• _Your task_
Return, without pictures, the lines from the start of the data through the one that contains "R=math.radians".

-- start Information provided --

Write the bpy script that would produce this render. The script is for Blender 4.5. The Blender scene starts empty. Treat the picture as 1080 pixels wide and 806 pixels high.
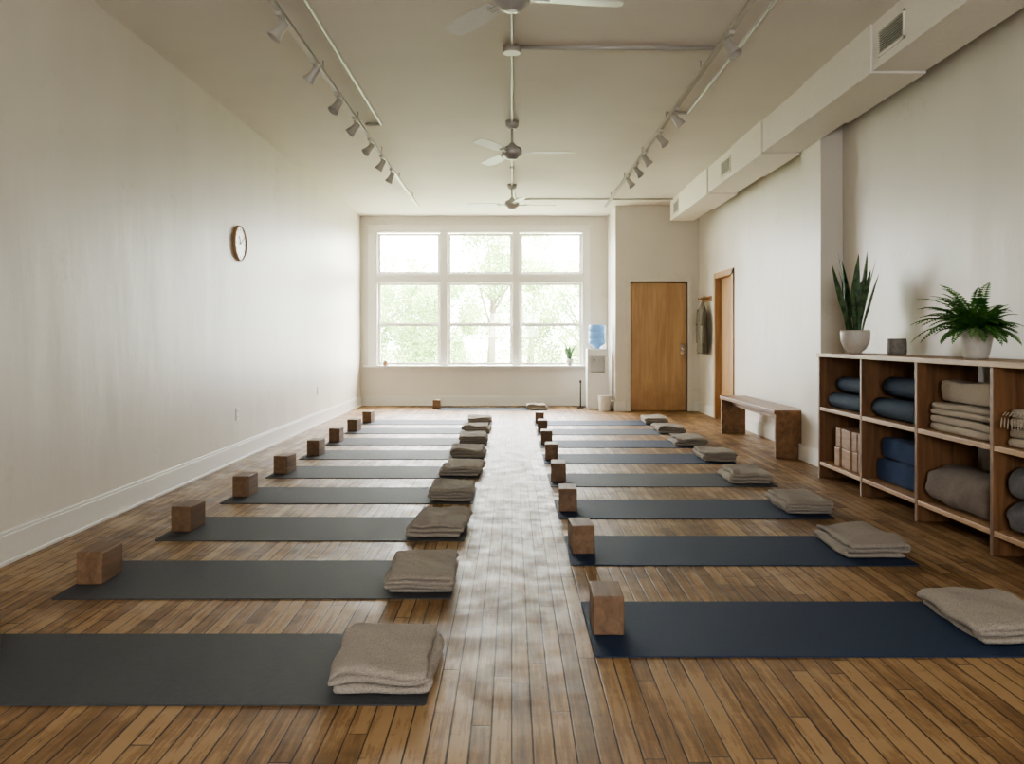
import bpy, bmesh, math, random
from mathutils import Vector, Matrix, noise
random.seed(7)
D=bpy.data; S=bpy.context.scene
R=math.radians

# ------------------------------------------------------------ materials
def newmat(name):
    m=D.materials.new(name); m.use_nodes=True
    nt=m.node_tree; return m,nt,nt.nodes['Principled BSDF']
def N(nt,t,**k):
    n=nt.nodes.new(t)
    for a,b in k.items(): setattr(n,a,b)
    return n
def ramp(nt,stops):
    r=N(nt,'ShaderNodeValToRGB')
    e=r.color_ramp.elements
    while len(e)<len(stops): e.new(0.5)
    for i,(p,c) in enumerate(stops):
        e[i].position=p; e[i].color=(*c,1)
    return r
def c8(r,g,b):
    f=lambda v:((v/255+0.055)/1.055)**2.4 if v>10 else v/255/12.92
    return (f(r),f(g),f(b))
def simple(name,col,rough=0.5,metal=0,vary=0.06,scale=(8,8,8),bump=0.0,bscale=60,spec=0.5,rand=0.0,sheen=0):
    m,nt,b=newmat(name)
    tc=N(nt,'ShaderNodeTexCoord'); mp=N(nt,'ShaderNodeMapping'); mp.inputs['Scale'].default_value=scale
    nt.links.new(tc.outputs['Object'],mp.inputs[0])
    nz=N(nt,'ShaderNodeTexNoise'); nz.inputs['Detail'].default_value=4
    nt.links.new(mp.outputs[0],nz.inputs[0])
    r=ramp(nt,[(0.3,tuple(c*(1-vary) for c in col)),(0.7,tuple(min(1,c*(1+vary)) for c in col))])
    nt.links.new(nz.outputs[0],r.inputs[0])
    out=r.outputs[0]
    if rand>0:
        oi=N(nt,'ShaderNodeObjectInfo'); mr=N(nt,'ShaderNodeMapRange')
        mr.inputs[3].default_value=1-rand; mr.inputs[4].default_value=1+rand
        nt.links.new(oi.outputs['Random'],mr.inputs[0])
        hs=N(nt,'ShaderNodeHueSaturation'); nt.links.new(mr.outputs[0],hs.inputs['Value']); nt.links.new(out,hs.inputs['Color'])
        out=hs.outputs[0]
    nt.links.new(out,b.inputs['Base Color'])
    b.inputs['Roughness'].default_value=rough; b.inputs['Metallic'].default_value=metal
    b.inputs['Specular IOR Level'].default_value=spec
    if sheen: b.inputs['Sheen Weight'].default_value=sheen
    if bump>0:
        n2=N(nt,'ShaderNodeTexNoise'); n2.inputs['Scale'].default_value=bscale; n2.inputs['Detail'].default_value=3
        nt.links.new(tc.outputs['Object'],n2.inputs[0])
        bp=N(nt,'ShaderNodeBump'); bp.inputs['Strength'].default_value=bump; bp.inputs['Distance'].default_value=0.01
        nt.links.new(n2.outputs[0],bp.inputs['Height']); nt.links.new(bp.outputs[0],b.inputs['Normal'])
    return m
def wood(name,ca,cb,axis='y',rough=0.5,rand=0.12,fine=1.0):
    m,nt,b=newmat(name)
    tc=N(nt,'ShaderNodeTexCoord'); mp=N(nt,'ShaderNodeMapping')
    s={'x':(1.5,22,22),'y':(22,1.5,22),'z':(22,22,1.5)}[axis]
    mp.inputs['Scale'].default_value=tuple(v*fine for v in s)
    oi=N(nt,'ShaderNodeObjectInfo')
    add=N(nt,'ShaderNodeVectorMath',operation='ADD'); mul=N(nt,'ShaderNodeMath',operation='MULTIPLY'); mul.inputs[1].default_value=37
    nt.links.new(oi.outputs['Random'],mul.inputs[0]); nt.links.new(tc.outputs['Object'],add.inputs[0]); nt.links.new(mul.outputs[0],add.inputs[1])
    nt.links.new(add.outputs[0],mp.inputs[0])
    nz=N(nt,'ShaderNodeTexNoise'); nz.inputs['Scale'].default_value=1; nz.inputs['Detail'].default_value=8; nz.inputs['Roughness'].default_value=0.65; nz.inputs['Distortion'].default_value=0.8
    nt.links.new(mp.outputs[0],nz.inputs[0])
    r=ramp(nt,[(0.3,ca),(0.68,cb)]); nt.links.new(nz.outputs[0],r.inputs[0])
    mr=N(nt,'ShaderNodeMapRange'); mr.inputs[3].default_value=1-rand; mr.inputs[4].default_value=1+rand
    nt.links.new(oi.outputs['Random'],mr.inputs[0])
    hs=N(nt,'ShaderNodeHueSaturation'); nt.links.new(mr.outputs[0],hs.inputs['Value']); nt.links.new(r.outputs[0],hs.inputs['Color'])
    nt.links.new(hs.outputs[0],b.inputs['Base Color']); b.inputs['Roughness'].default_value=rough
    bp=N(nt,'ShaderNodeBump'); bp.inputs['Strength'].default_value=0.12; bp.inputs['Distance'].default_value=0.005
    nt.links.new(nz.outputs[0],bp.inputs['Height']); nt.links.new(bp.outputs[0],b.inputs['Normal'])
    return m

# wall plaster
def wallmat(name,col,blot=0.05,bump=0.25,rough=0.48,scuff=0.84):
    m,nt,b=newmat(name)
    tc=N(nt,'ShaderNodeTexCoord'); mp=N(nt,'ShaderNodeMapping'); mp.inputs['Scale'].default_value=(1.1,1.1,0.35)
    nt.links.new(tc.outputs['Object'],mp.inputs[0])
    nz=N(nt,'ShaderNodeTexNoise'); nz.inputs['Scale'].default_value=2; nz.inputs['Detail'].default_value=4; nz.inputs['Roughness'].default_value=0.45
    nt.links.new(mp.outputs[0],nz.inputs[0])
    r=ramp(nt,[(0.3,tuple(c*(1-blot) for c in col)),(0.7,tuple(min(1,c*(1+blot)) for c in col))])
    nt.links.new(nz.outputs[0],r.inputs[0]); 
    sc=N(nt,'ShaderNodeTexNoise'); sc.inputs['Scale'].default_value=2.6; sc.inputs['Detail'].default_value=10; sc.inputs['Roughness'].default_value=0.72
    nt.links.new(tc.outputs['Object'],sc.inputs[0])
    sr=N(nt,'ShaderNodeMapRange'); sr.inputs[1].default_value=0.28; sr.inputs[2].default_value=0.40; sr.inputs[3].default_value=scuff; sr.inputs[4].default_value=1.0
    nt.links.new(sc.outputs[0],sr.inputs[0])
    mm=N(nt,'ShaderNodeMix',data_type='RGBA',blend_type='MULTIPLY'); mm.inputs[0].default_value=1
    nt.links.new(r.outputs[0],mm.inputs[6]); nt.links.new(sr.outputs[0],mm.inputs[7])
    nt.links.new(mm.outputs[2],b.inputs['Base Color'])
    b.inputs['Roughness'].default_value=rough; b.inputs['Specular IOR Level'].default_value=0.45
    bp=N(nt,'ShaderNodeBump'); bp.inputs['Strength'].default_value=bump; bp.inputs['Distance'].default_value=0.03
    nt.links.new(nz.outputs[0],bp.inputs['Height'])
    b3=N(nt,'ShaderNodeBump'); b3.inputs['Strength'].default_value=bump*0.5; b3.inputs['Distance'].default_value=0.006
    nt.links.new(sr.outputs[0],b3.inputs['Height']); nt.links.new(bp.outputs[0],b3.inputs['Normal'])
    n3=N(nt,'ShaderNodeTexNoise'); n3.inputs['Scale'].default_value=40; n3.inputs['Detail'].default_value=4
    nt.links.new(tc.outputs['Object'],n3.inputs[0])
    b2=N(nt,'ShaderNodeBump'); b2.inputs['Strength'].default_value=0.12; b2.inputs['Distance'].default_value=0.004
    nt.links.new(n3.outputs[0],b2.inputs['Height']); nt.links.new(b3.outputs[0],b2.inputs['Normal'])
    nt.links.new(b2.outputs[0],b.inputs['Normal'])
    return m
M_wall=wallmat('plaster_cream',(0.70,0.66,0.585),0.03,0.55,0.42)
M_ceil=wallmat('ceiling_paint',(0.74,0.695,0.63),0.02,0.1,0.7,0.97)
M_trim=simple('white_trim_paint',(0.78,0.76,0.71),0.4,vary=0.02)
M_base=simple('baseboard_paint',(0.72,0.70,0.65),0.38,vary=0.02)
M_duct=simple('duct_paint',(0.78,0.74,0.67),0.5,vary=0.03)
M_dark=simple('dark_gap',(0.02,0.02,0.02),0.8)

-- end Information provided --

• _Reply to the task_
Write the bpy script that would produce this render. The script is for Blender 4.5. The Blender scene starts empty. Treat the picture as 1080 pixels wide and 806 pixels high.
import bpy, bmesh, math, random
from mathutils import Vector, Matrix, noise
random.seed(7)
D=bpy.data; S=bpy.context.scene
R=math.radians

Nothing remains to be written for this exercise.